### Task to carry out
Which lines hold the string "script"? Copy every one of them.

### Provided information
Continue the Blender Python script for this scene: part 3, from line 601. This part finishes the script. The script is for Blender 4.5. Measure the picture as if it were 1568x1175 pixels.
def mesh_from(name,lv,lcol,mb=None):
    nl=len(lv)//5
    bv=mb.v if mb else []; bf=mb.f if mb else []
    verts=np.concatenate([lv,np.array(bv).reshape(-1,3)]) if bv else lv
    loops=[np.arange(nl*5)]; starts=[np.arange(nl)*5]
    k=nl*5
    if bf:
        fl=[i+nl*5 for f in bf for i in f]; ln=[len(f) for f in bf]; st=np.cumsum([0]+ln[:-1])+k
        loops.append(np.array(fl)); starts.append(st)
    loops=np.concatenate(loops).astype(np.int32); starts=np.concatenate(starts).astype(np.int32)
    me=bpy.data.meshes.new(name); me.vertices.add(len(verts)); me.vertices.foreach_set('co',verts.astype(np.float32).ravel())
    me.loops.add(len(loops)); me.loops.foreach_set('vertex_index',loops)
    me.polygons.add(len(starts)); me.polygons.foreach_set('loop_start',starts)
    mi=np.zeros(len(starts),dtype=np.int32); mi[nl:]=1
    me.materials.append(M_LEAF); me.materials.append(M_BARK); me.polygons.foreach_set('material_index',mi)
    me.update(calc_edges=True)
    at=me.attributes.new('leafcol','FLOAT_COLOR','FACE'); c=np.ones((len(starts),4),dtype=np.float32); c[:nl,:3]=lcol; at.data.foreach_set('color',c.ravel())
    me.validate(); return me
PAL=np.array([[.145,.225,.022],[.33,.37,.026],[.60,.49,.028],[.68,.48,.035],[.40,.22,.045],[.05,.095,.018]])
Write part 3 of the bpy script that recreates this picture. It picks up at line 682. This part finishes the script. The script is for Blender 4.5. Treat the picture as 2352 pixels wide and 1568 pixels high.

### Solution below
Continue the Blender Python script for this scene: part 3, from line 601. This part finishes the script. The script is for Blender 4.5. Measure the picture as if it were 1568x1175 pixels.
Write part 3 of the bpy script that recreates this picture. It picks up at line 682. This part finishes the script. The script is for Blender 4.5. Treat the picture as 2352 pixels wide and 1568 pixels high.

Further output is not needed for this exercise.